Hace unos días, casi dos millones de personas se quedaron extasiados ante la televisión escuchando la apasionante discusión de Carmen Lomana con su hermano en un programa que denominan Sálvame de luxe. Share dixit.

Cada persona es muy esclava de enajenar su materia gris con aquella sustancia que le convenga, pero uno se pregunta qué puede aportar al desarrollo de tu inteligente estupidez los rifirrafes familiares de dos personas que ni te van ni te vienen. Ya que uno decide voluntariamente ejercitarse en el cultivo de su estolidez mental –recuerden que todos disponemos de un tiempo maravilloso para hacerlo-, estaría bien encontrar formas más nobles de volverse tonto perdido. A no ser que junto con la estupidez uno quiera desarrollar al mismo tiempo una cierta dosis de masoquismo auditivo.

Desgraciadamente, la prensa no solo es receptáculo de las distintas formas en que practicamos nuestro prurito de insensatos. Ella misma nos incita a serlo sin ningún pudor. Los cronistas deportivos en este sentido son geniales promoviendo la creación de la estulticia colectiva que es, como se sabe, un punto de gilipollez estructural superior. Un periódico, que no nombraré para no darle publicidad estúpida, sentenciaba que “nadie como un joven de la tierra, de la casa, para representar a un pueblo, necesitado de ídolos con los que identificarse”. Entiéndase, un ídolo futbolista.

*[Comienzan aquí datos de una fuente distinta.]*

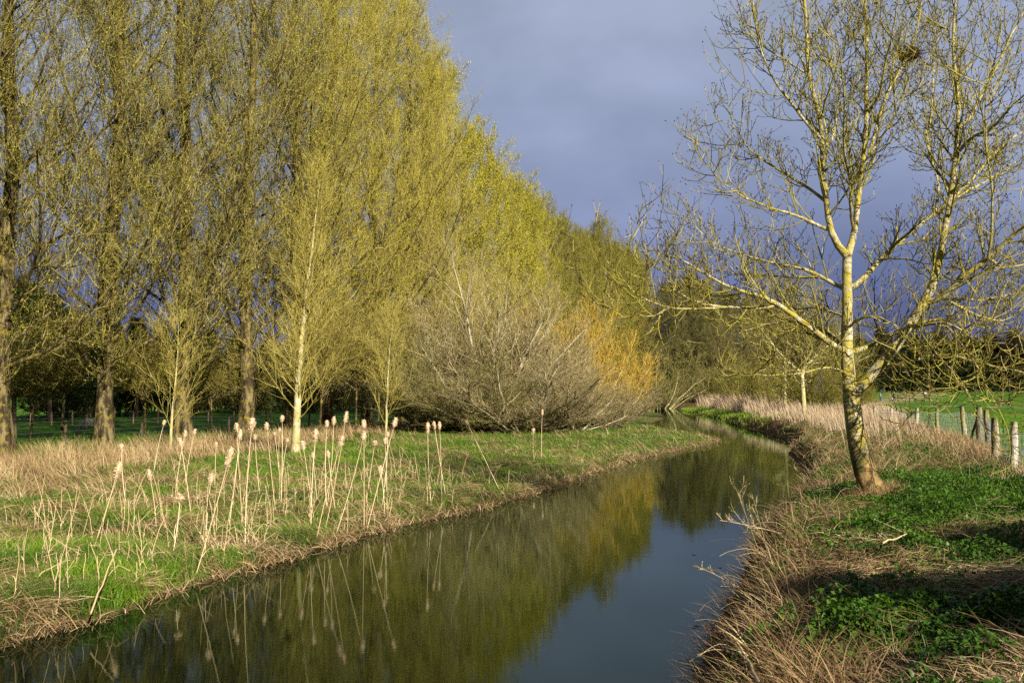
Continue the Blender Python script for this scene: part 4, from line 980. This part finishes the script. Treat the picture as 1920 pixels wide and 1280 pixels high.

En lugar de evolucionar parece que estuviéramos involucionando a pasos gigantescos. Si Darwin viviera, no tendría necesidad de irse a la isla de los Galápagos, porque le bastaría ver durante un cuarto de hora cualquier programa de televisión para comprobar hasta qué punto el desarrollo de la involución y regresión de la especie humana hacia especies unicelulares es un hecho científico.

De hecho, una sociedad que requiere la presencia de un futbolista como ídolo para que un pueblo encuentre en él sus señas de identidad, está a dos pasos de consumar el cenit de su perfección estúpida.